BAŞKALARININ ÖNÜNE GEÇMEK İLLETİ!
Çocuk ve gençlerimize çok küçük yaşlarından başlayarak kazanımı özendirilmek gereken bir beceri de “gözlem” dir. “Gözlem” ve “soru sorma” becerileri kazanmış bir çocuğun, en karmaşık sorunları anlayıp onlara akılcı çözümler geliştirebileceğinden şüphe edilmemelidir. Bu tür çocukları, en yüksek görevlere getirebilirsiniz.
Kişisel ya da toplumsal sorunların görünürdeki değil de kaynaktaki nedenlerini anlıyabilmeyi güçleştiren bir sebep, olayların zaman içine yayılmış olmasıdır. Nitekim, kısa süre içinde olup biten olayları daha kolay anlıyabilmemizin nedeni de budur. Gözlem becerisi geliştiğinde birbirine bağlanabilen olay parçaları bütünün görülmesini sağlarken, aksi halde bağımsız tesadüfler olarak algılanır.
Sıkışık bayram trafiği sırasında yollarda oluşan kilometrelerce kuyrukları dikkatle gözlediğimizde görülen bir olgu, birçok toplum sorununun açıklanabilmesine fırsat yaratmaktadır.
Araç kuyruklarının ilerlemesini sabınla bekleyen insanların yanından, işgal edilmemesi gereken emniyet şeridini ya da geliş yolu olan ters şeridi kullanarak başkalarının önüne geçen, onların haklarını çalan “bir kişi” leri düşünüz.

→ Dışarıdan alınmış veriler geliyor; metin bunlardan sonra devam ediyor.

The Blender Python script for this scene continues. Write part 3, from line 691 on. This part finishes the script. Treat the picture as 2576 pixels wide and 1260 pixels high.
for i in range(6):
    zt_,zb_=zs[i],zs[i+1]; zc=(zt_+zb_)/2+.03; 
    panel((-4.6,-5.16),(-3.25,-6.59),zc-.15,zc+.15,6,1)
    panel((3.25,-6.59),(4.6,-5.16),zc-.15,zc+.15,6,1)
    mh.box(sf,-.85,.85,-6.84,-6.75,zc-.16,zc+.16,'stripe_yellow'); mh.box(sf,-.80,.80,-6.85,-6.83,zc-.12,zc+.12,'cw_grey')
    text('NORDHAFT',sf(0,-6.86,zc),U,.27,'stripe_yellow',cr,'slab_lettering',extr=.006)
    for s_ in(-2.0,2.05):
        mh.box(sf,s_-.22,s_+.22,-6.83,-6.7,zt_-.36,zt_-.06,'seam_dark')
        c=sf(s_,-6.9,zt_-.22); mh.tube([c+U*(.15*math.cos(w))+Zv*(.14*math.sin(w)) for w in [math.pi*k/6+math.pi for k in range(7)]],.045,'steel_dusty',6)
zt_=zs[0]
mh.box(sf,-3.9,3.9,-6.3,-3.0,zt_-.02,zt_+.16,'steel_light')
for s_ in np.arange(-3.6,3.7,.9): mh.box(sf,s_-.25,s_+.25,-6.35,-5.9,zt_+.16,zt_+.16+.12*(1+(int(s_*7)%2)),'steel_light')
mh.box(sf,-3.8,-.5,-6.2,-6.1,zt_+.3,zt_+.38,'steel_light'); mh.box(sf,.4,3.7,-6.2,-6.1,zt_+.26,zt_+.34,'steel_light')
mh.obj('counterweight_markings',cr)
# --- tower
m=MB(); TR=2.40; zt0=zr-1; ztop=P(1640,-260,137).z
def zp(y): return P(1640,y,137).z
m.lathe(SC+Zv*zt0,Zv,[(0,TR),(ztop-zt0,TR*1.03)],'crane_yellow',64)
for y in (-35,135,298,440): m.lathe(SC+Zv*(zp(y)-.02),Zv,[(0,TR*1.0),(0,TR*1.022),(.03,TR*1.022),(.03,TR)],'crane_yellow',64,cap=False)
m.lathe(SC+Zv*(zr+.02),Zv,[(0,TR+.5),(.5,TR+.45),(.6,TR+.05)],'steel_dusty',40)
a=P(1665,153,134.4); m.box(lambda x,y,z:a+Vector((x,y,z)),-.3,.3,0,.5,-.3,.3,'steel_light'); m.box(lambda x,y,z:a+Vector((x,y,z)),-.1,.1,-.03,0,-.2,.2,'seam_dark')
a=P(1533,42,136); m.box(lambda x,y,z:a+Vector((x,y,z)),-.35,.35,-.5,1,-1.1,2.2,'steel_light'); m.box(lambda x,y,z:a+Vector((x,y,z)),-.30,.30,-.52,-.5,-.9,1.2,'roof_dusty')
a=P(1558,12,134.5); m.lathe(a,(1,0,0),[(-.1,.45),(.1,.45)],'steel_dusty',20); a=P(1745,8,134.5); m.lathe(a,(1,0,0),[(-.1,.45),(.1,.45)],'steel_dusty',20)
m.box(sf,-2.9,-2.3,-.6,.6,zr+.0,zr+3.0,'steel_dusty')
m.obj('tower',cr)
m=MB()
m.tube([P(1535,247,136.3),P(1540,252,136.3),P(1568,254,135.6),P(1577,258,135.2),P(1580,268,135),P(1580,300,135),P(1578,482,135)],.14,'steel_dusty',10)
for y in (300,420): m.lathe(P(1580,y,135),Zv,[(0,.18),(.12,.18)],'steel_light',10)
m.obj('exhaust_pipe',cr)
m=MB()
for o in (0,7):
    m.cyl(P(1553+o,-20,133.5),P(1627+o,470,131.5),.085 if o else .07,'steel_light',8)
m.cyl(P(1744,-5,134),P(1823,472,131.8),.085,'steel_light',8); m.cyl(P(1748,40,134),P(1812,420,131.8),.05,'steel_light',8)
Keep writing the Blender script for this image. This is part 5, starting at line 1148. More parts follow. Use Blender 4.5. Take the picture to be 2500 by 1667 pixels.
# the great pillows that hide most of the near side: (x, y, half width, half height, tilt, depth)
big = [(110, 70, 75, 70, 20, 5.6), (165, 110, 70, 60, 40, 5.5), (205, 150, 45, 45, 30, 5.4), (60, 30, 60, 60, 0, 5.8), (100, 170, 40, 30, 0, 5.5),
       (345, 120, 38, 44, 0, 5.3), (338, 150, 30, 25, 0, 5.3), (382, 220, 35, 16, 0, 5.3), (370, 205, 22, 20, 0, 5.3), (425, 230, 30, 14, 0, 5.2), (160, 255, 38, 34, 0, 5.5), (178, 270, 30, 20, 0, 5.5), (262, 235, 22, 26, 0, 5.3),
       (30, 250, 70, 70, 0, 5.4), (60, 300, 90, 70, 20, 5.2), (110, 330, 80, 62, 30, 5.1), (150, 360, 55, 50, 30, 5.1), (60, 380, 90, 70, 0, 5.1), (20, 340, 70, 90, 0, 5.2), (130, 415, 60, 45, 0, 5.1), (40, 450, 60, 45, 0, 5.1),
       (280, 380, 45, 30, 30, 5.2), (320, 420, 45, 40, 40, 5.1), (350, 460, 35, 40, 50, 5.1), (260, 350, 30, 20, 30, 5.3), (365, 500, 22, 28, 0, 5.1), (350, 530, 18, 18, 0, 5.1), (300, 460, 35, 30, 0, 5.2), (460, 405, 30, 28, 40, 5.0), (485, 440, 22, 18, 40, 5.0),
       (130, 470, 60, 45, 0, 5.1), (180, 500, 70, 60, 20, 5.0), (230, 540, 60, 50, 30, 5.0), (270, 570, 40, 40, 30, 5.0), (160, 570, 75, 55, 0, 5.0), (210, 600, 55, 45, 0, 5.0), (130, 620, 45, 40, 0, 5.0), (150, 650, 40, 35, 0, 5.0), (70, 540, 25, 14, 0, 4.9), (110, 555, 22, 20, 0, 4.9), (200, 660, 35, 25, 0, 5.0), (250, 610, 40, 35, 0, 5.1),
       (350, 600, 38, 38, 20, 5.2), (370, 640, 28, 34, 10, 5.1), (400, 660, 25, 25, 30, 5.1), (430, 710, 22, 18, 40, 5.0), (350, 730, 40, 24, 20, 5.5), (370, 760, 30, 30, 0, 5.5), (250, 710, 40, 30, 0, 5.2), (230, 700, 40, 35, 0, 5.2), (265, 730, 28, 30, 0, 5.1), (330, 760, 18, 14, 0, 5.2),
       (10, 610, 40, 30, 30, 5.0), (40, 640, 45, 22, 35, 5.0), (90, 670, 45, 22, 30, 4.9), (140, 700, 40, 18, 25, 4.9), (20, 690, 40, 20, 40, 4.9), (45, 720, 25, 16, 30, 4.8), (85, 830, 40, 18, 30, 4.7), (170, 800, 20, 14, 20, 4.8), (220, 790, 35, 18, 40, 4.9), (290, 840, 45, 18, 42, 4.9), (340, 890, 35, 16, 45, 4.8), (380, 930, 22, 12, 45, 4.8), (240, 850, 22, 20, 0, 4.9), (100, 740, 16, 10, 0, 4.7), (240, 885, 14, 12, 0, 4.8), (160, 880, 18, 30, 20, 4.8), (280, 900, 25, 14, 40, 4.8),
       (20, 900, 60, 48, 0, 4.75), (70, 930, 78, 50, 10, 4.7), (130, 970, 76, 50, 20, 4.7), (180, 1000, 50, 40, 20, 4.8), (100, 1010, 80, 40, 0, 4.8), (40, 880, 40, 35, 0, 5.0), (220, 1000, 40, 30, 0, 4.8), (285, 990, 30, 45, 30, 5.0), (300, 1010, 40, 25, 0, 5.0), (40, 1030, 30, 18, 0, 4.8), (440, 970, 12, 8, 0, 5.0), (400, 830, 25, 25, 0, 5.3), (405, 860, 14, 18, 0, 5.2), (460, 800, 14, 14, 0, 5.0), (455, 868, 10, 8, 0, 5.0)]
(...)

Yüzde olarak “kabili ihmal” gibi “görünen” bu olay, birçok insanın kuralları çiğnemeye başlamasına yol açan bir “tetikleme” dir. Bu ise, toplumun zıvanadan çıkmasına yol açan “çığ olguları” nın başlamasının nedenidir.
Bu tür “tetikleyici” kişiler -yalnız araç kuyruklarında değil, kurallara uymayı gerektiren tüm olaylarda görülür. Herhanği bir kurala uymamak, uymayanlara-kısa vade için- bir çıkar sağladığı için, milyonda bir kişi bile bir kuralı çiğnese, geri kalanlar kendi göreli çıkar kayıplarını telafi edebilmek için kural çiğnemeye başlarlar. Çığ olayı da böylece oluşur.
İşte becerikli kamu yönetimlerinin, toplumları iyi yönetebilmelerinin sırrı da burada yatmaktadır. Kamu yönetimleri, bu tür çığ başlatıcı olaylar karşısında ya sessiz kalır ve herkesin kendi başının çaresine bakmasını tercih eder ya da bu tür olayların küçüklüğünün aldatıcılığına kendini kaptırmadan caydırıcı rol oynar.
Caydırıcı olabilmenin en güvenilir yolu da, bu tür “kural bozma” eğilimlerinin olduğu her alan için birer “şikayet sistemi” kurmak ve bunu işletmektir. Böylece, “kural çiğnemek” ya da “çıkar kaybına uğramak” seçeneklerinin yanında bir de “şikayet ederek haksız çıkarı durdurmak” seçeneği de doğmuş olur. İnsanların, normal olarak bu üçüncü alternatifi seçmek eğiliminde olmaları beklenir.
Şikayet sistemlerinin bulunmayışı -ki toplumuzdaki durum budur- ya da şikayetlerin gereğini yapacak kamu görevlilerinin bu gerekleri yap(a)mayışı -ki yine durumumuz budur- hallerinde bu defa insanlar çıkar kaybına uğramamak için kuralları çiğnemeye başlamakta ve tam bir orman yasası düzeni işlemeye başlamaktadır.
İşte, ülkemizde trafikten bankacılığa kadar hemen her alandaki “kural çiğneme” alışkanlığının önemli bir kaynağı budur.